Надо было слышать, с какой интонацией это говорилось! Юмор заключался в том, что я действительно два или три раза внимательно листал скандальный роман Сорокина, пытаясь понять, что Слава находит в этой прозе… и чем она так цепляет меня? В чем-то похожем признавался мне покойный зощенковед Юрий Томашевский:
– Читаешь Сорокина – гадко! Комсомольцы грызут черепа… бр-р-р! Но как посмотришь на нашу жизнь – а ведь и правда всё это…
Он был моложе меня. Он не мог сам забить гвоздь молотком, а я разбирал до винтика свой старый «жигуленок». Он (по крайней мере – тогда) не читал толком ни русской, ни зарубежной классики, зациклившись на адаптированных переводах Бодрийяра и Деррида. И всё же я понимал, что в стратегии провинциального литературного поведения он, а не я настоящий ас. В нем не было синдрома Копейкина. Я так и не знаю: был ли Слава когда-нибудь унижен и оскорблен Москвой или вошел в нее легко и просто, как нож в масло? В этой связи напрашивается похабнейшее сравнение: Слава как бы вздрючил литературную Москву, но сделал это настолько неагрессивно и обаятельно, что дама вначале ничего не поняла и решила, что перед ней наивный мальчик.
Маститые литераторы наперебой помогали Славе. Лев Аннинский выдвинул его в номинаторы Букера. Но дело кончилось нехорошо. На первый же банкет Слава пришел от Наташи вдрызг пьяный. В конце он трогательно вспомнил о нравственном долге перед оставшимися на квартире гостями и стал набивать пакет или даже карманы бутербродами с красной икрой и одновременно толкал локтем надутого от сознания своей гениальности поэта Андрея Дементьева и в десятый раз просил его выпить за здоровье Богданова. Был скандал, и его исключили из номинаторов.
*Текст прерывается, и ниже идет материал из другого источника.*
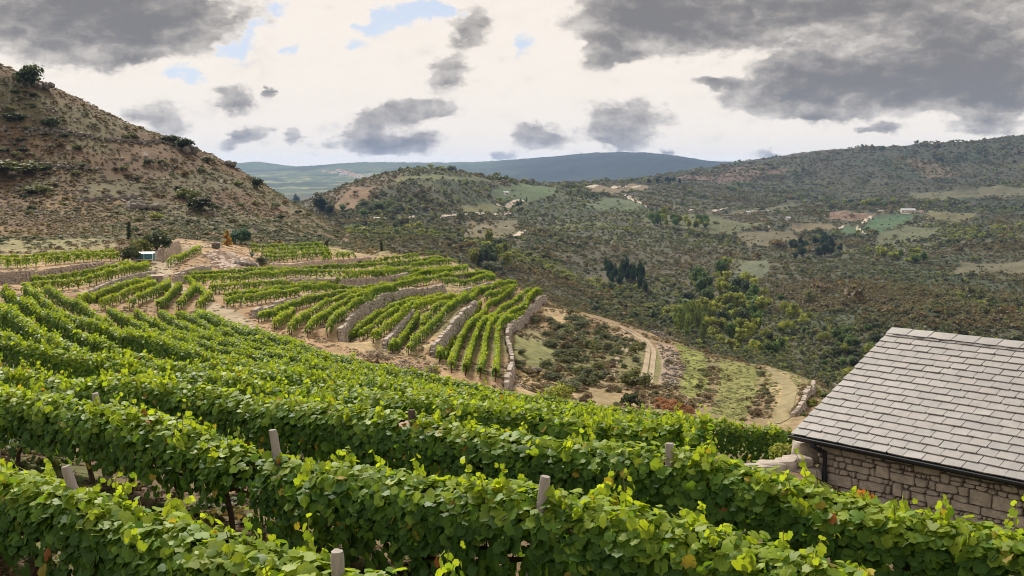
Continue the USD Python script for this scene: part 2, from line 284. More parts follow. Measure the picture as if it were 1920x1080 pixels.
# ------------------------------------------------------------------ terrace walls (plan lines met by the sight lines of their feet; uphill is on the left)
WALLS = [  # pixels of the foot, height, rmin, label
 ([(-40, 524), (0, 522), (60, 519), (120, 513), (180, 505), (215, 501)], 1.4, 100, 'pale dry stone wall under the yellow vine row at the far left edge'),
 ([(141, 566), (180, 551), (230, 531), (270, 521), (292, 519)], 1.3, 85, 'short pale dry stone wall ending in a corner by the track junction'),
 ([(322, 528), (345, 518), (395, 506)], 1.4, 110, 'broad pale stone wall under the rubble bank beside the sloping track'),
 ([(286, 489), (302, 478), (335, 462)], 1.9, 130, 'pinkish stone wall along the track in front of the dark olive bushes'),
 ([(500, 503), (560, 500), (620, 497), (660, 495), (697, 490)], 1.6, 150, 'long pale stone wall below the highest block of vines near the round cypress'),
 ([(492, 538), (527, 535), (600, 535), (680, 534), (727, 530), (764, 521)], 1.6, 120, 'long grey stone wall across the middle of the upper terraces with a step notch'),
 ([(466, 596), (487, 586), (537, 569), (587, 558), (616, 556)], .8, 95, 'low curved stone wall beside the dry grass at the bend of the track'),
 ([(634, 642), (655, 611), (680, 590), (717, 570), (764, 557), (811, 554), (834, 549)], 2.0, 90, 'longest curved stone retaining wall sweeping up the centre of the terraces'),
 ([(716, 657), (743, 627), (773, 593)], 1.6, 85, 'short stepped stone wall left of the big straight retaining wall'),
 ([(806, 669), (846, 624), (892, 578)], 2.0, 80, 'big straight stone retaining wall above the five lowest vine rows'),
 ([(943, 730), (953, 700), (957, 680), (951, 655), (945, 640), (960, 611), (982, 590), (1003, 574), (1020, 563)], 1.0, 72, 'grey stone wall along the right outer edge of the terraces'),
 ([(751, 514), (790, 510), (837, 503), (848, 501)], .8, 150, 'thin stone wall between upper vine rows just below the end pier'),
 ([(824, 529), (855, 521), (887, 515)], .8, 145, 'thin stone wall under the short vine rows near the right rim'),
 ([(860, 549), (895, 541), (932, 532)], .8, 135, 'thin sloping stone wall third from the top at the right rim'),
 ([(912, 572), (935, 561), (958, 552)], .8, 125, 'small stone wall between the two lowest stepped corners at the rim'),
 ([(717, 499), (755, 495), (790, 491)], .7, 160, 'faint thin stone line between the two uppermost long vine rows'),
 ([(1476, 784), (1488, 775), (1507, 754), (1522, 720)], .8, 76, 'grey stone wall bordering the green plot left of the slate roof'),
 ([(1524, 708), (1550, 716), (1590, 730)], .7, 90, 'dark stone wall along the far edge of the green plot'),
 ([(789, 489), (815, 487), (836, 490)], 1.2, 165, 'stone end wall holding the small topmost patch of vines on the ridge'),
]
WPLAN = [smoothline(trace(px, rm), .5, 2) for px, h, rm, lb in WALLS]
def side(x, y, line):
    """Signed distance to a plan line (left positive) and the distance along it, near its ends negative."""
    a, b = line[:-1], line[1:]; d = b - a; L = np.linalg.norm(d, axis=1); s0 = np.concatenate([[0], np.cumsum(L)])
    best = np.full(len(x), 1e9); sg_, al = np.zeros(len(x)), np.zeros(len(x))
    for k in range(len(a)):
        px, py = x - a[k, 0], y - a[k, 1]; t = np.clip((px * d[k, 0] + py * d[k, 1]) / (L[k] ** 2 + 1e-12), 0, 1)
        dx, dy = px - t * d[k, 0], py - t * d[k, 1]; dist = np.hypot(dx, dy); m = dist < best
        best[m] = dist[m]; sg_[m] = np.sign(d[k, 0] * py - d[k, 1] * px)[m]; al[m] = (s0[k] + t * L[k])[m]
    return best, sg_, np.minimum(al, s0[-1] - al)
fx, fy, fr = XX.ravel(), YY.ravel(), np.exp(ll).ravel()
BASE = GRID.copy()
add = np.zeros(len(fx))
for line, (px, h, rm, lb) in zip(WPLAN, WALLS):
    lo, hi = line.min(0) - 9, line.max(0) + 9
    m = np.nonzero((fx > lo[0]) & (fx < hi[0]) & (fy > lo[1]) & (fy < hi[1]))[0]
    ds, sg_, al = side(fx[m], fy[m], line)
    D = 6.0
    add[m] += np.where(ds < D, sg_ * h * .5 * (1 - ds / D) ** 1.3 * np.clip(al / 2.0, 0, 1), 0)
# roughness of the open ground: none among the vines and on tracks, stronger with distance
def poly(px, rmin): return sg.Polygon(trace(px, rmin)).buffer(0)
def inside(p, x, y):
    lo = p.bounds; m = (x > lo[0]) & (x < lo[2]) & (y > lo[1]) & (y < lo[3]); out = np.zeros(len(x), bool)
    k = np.nonzero(m)[0]; out[k] = shapely.contains_xy(p, x[k], y[k]); return out
VINELAND = sg.Polygon(np.vstack([[(-40, 0), (-60, 60)], trace([(-60, 470), (240, 470), (330, 448), (440, 458), (620, 464), (700, 478), (790, 474), (850, 486), (1018, 556), (965, 610), (962, 735)], 70), [(30, 45), (28, 20), (20, 0)]])).buffer(0)
calm = inside(VINELAND, fx, fy)
wild = np.clip((fr - 60) / 80, 0, 1) * (~calm)
ramp_ = np.clip((fr - 240) / 200, 0, 1)
n1 = fb(fx, fy, 1 / 9.0, 4, 3) - .5; n2 = fb(fx, fy, 1 / 45.0, 4, 5) - .5; n3 = fb(fx, fy, 1 / 260.0, 5, 9) - .5
front = np.clip((34 - np.abs(np.degrees(tt.ravel()))) / 6, 0, 1)
add += wild * (n1 * 1.3 + n2 * 2.2 * np.clip((fr - 150) / 150, 0, 1)) + ramp_ * n2 * 9 * np.clip(fr / 800, .4, 2.0) + np.clip((fr - 600) / 1500, 0, 1) * n3 * 15 + np.clip((fr - 4500) / 1500, 0, 1) * (fb(fx, fy, 1 / 900., 4, 19) - .5) * 60
GRID = GRID + add.reshape(GRID.shape)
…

Другой провинциал (я, например) на его месте сказал бы: «Надо, старичок, меньше пить! С Москвой следует быть осторожней, это тебе не свердловская кухня!» Но Слава так не считал. Он быстренько напечатал в газете сообщение, что его позорно изгнали с букеровской церемонии… за кражу серебряных ложечек. Это было характерно для него: публичное разоблачение своего несуществующего второго Я, как бы остранение персоны № 1 в персоне № 2, с которой можно поиграть как с эстетическим фактом и которая находится за пределами моральных критериев. В данном случае Славин грех оттягивали мифические серебряные ложечки, которых, разумеется, не было на банкете, но которые традиционно считаются как бы Идеальным Объектом Для Воровства.